**What to do**
Nothing in the data should change when you return it, but leave the pictures out.

══ Task data ══

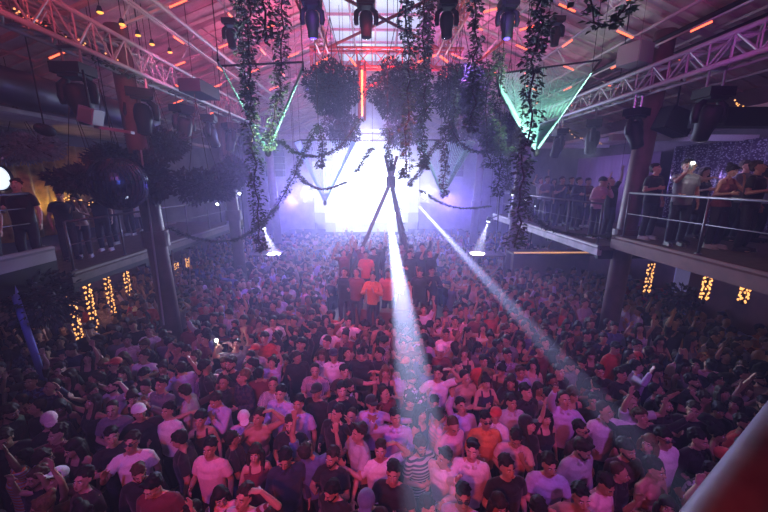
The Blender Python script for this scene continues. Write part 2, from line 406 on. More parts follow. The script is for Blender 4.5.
tag(b.build('air_duct', mat('duct_dark', (.045, .045, .055), .4, .6), smooth=True), 'dark ribbed round air duct over the left gallery', 'duct')

# ---- columns
M_COLM = mat('column_paint', (0.13, 0.07, 0.075), 0.55, noise_amt=0.3, noise_scale=3)
for i, (y, on) in enumerate(((8.7, 'nearest the camera'), (14.2, 'in the middle of the hall'), (20.0, 'next to the stage'))):
    for s, sn in ((-1, 'left'), (1, 'right')):
        root = thing('column', f'round dark red column on the {sn}, {on}', 'column', ((-5.5 if s < 0 else 6.42) if y < 9 else s * 5.75, y, 0), 0, 'columns')
        b = MB(); b.tube([(0, 0, 0), (s * .12, 0, 4.0), (s * .3, 0, 8.6)], [.235, .225, .22], 20); b.build('shaft', M_COLM, root, True)
        b = MB(); b.tube([(0, 0, 0), (0, 0, .12)], .36, 20); b.build('base_plate', M_COLM, root)
        b = MB(); b.tube([(s * .11, 0, 3.6), (s * .11, 0, 4.0)], .30, 20); b.build('collar', M_COLM, root)

# ---- galleries
def gallery(sn, s, x0, y0, y1, z, fas, m, label, drop=0.0):
    root = thing('gallery_deck', label, 'gallery', (s * x0, y0, z))
    L = y1 - y0; W = HX - x0
    b = MB(); b.box((s * W / 2, L / 2, -.06 - drop), (W, L, .12)); b.build('floor_slab', M_WOOD, root)
    b = MB(); b.box((0, L / 2, -fas / 2), (.12, L, fas)); b.tube([(-s * .02, 0, -fas * .15), (-s * .02, L, -fas * .15)], .06, 8); b.build('fascia', m, root)
    if drop:
        b = MB(); b.box((0, L / 2, -fas - drop / 2), (.10, L, drop)); b.build('lower_board', M_BLACK, root)
    b = MB(); n = int(L / 2.2)
    for i in range(n + 1): b.box((s * W / 2, .1 + (L - .2) * i / n, -.24 - drop), (W, .14, .24))
    b.build('joist', M_BLACK, root)['kind'] = 'stuff'
    return root
gallery('right', 1, 6.15, 2.0, 8.6, 3.86, .34, M_DECK, 'near right gallery floor with a thick dark red front edge')
gallery('right', 1, 5.9, 8.7, 17.0, 3.55, .26, mat('fascia_pale', (.42, .36, .42), .5, noise_amt=.3, noise_scale=3), 'far right gallery floor with a pale front edge, beyond the column')
gallery('left', -1, 6.75, 1.5, 7.1, 3.92, .30, mat('fascia_grey', (.34, .31, .38), .5), 'near left gallery floor with a pale grey front edge', .42)
gallery('left', -1, 6.6, 7.2, 17.0, 3.30, .24, M_WOOD, 'far left gallery floor, a step lower, above the glowing lamps', .12)
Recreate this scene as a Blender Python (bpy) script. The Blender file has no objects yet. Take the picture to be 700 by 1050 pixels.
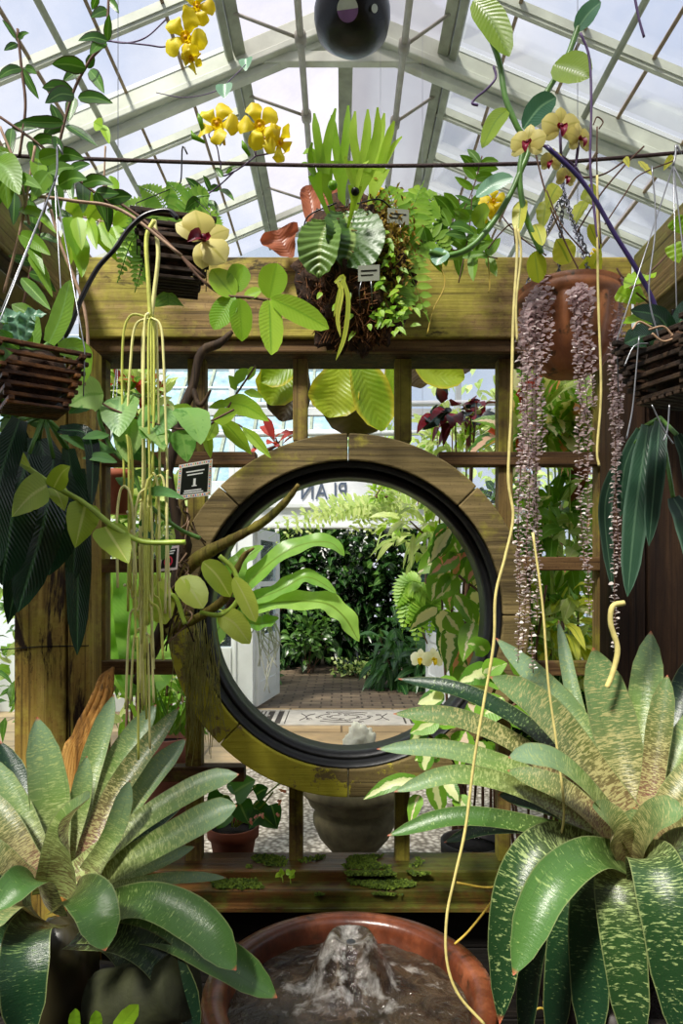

═══

**Response to the task**
The Blender Python script for this scene continues. Write part 2, from line 406 on. More parts follow. The script is for Blender 4.5.
tag(b.build('air_duct', mat('duct_dark', (.045, .045, .055), .4, .6), smooth=True), 'dark ribbed round air duct over the left gallery', 'duct')

# ---- columns
M_COLM = mat('column_paint', (0.13, 0.07, 0.075), 0.55, noise_amt=0.3, noise_scale=3)
for i, (y, on) in enumerate(((8.7, 'nearest the camera'), (14.2, 'in the middle of the hall'), (20.0, 'next to the stage'))):
    for s, sn in ((-1, 'left'), (1, 'right')):
        root = thing('column', f'round dark red column on the {sn}, {on}', 'column', ((-5.5 if s < 0 else 6.42) if y < 9 else s * 5.75, y, 0), 0, 'columns')
        b = MB(); b.tube([(0, 0, 0), (s * .12, 0, 4.0), (s * .3, 0, 8.6)], [.235, .225, .22], 20); b.build('shaft', M_COLM, root, True)
        b = MB(); b.tube([(0, 0, 0), (0, 0, .12)], .36, 20); b.build('base_plate', M_COLM, root)
        b = MB(); b.tube([(s * .11, 0, 3.6), (s * .11, 0, 4.0)], .30, 20); b.build('collar', M_COLM, root)

# ---- galleries
def gallery(sn, s, x0, y0, y1, z, fas, m, label, drop=0.0):
    root = thing('gallery_deck', label, 'gallery', (s * x0, y0, z))
    L = y1 - y0; W = HX - x0
    b = MB(); b.box((s * W / 2, L / 2, -.06 - drop), (W, L, .12)); b.build('floor_slab', M_WOOD, root)
    b = MB(); b.box((0, L / 2, -fas / 2), (.12, L, fas)); b.tube([(-s * .02, 0, -fas * .15), (-s * .02, L, -fas * .15)], .06, 8); b.build('fascia', m, root)
    if drop:
        b = MB(); b.box((0, L / 2, -fas - drop / 2), (.10, L, drop)); b.build('lower_board', M_BLACK, root)
    b = MB(); n = int(L / 2.2)
    for i in range(n + 1): b.box((s * W / 2, .1 + (L - .2) * i / n, -.24 - drop), (W, .14, .24))
    b.build('joist', M_BLACK, root)['kind'] = 'stuff'
    return root
gallery('right', 1, 6.15, 2.0, 8.6, 3.86, .34, M_DECK, 'near right gallery floor with a thick dark red front edge')
gallery('right', 1, 5.9, 8.7, 17.0, 3.55, .26, mat('fascia_pale', (.42, .36, .42), .5, noise_amt=.3, noise_scale=3), 'far right gallery floor with a pale front edge, beyond the column')
gallery('left', -1, 6.75, 1.5, 7.1, 3.92, .30, mat('fascia_grey', (.34, .31, .38), .5), 'near left gallery floor with a pale grey front edge', .42)
gallery('left', -1, 6.6, 7.2, 17.0, 3.30, .24, M_WOOD, 'far left gallery floor, a step lower, above the glowing lamps', .12)
Recreate this scene as a Blender Python (bpy) script. The Blender file has no objects yet. Take the picture to be 700 by 1050 pixels.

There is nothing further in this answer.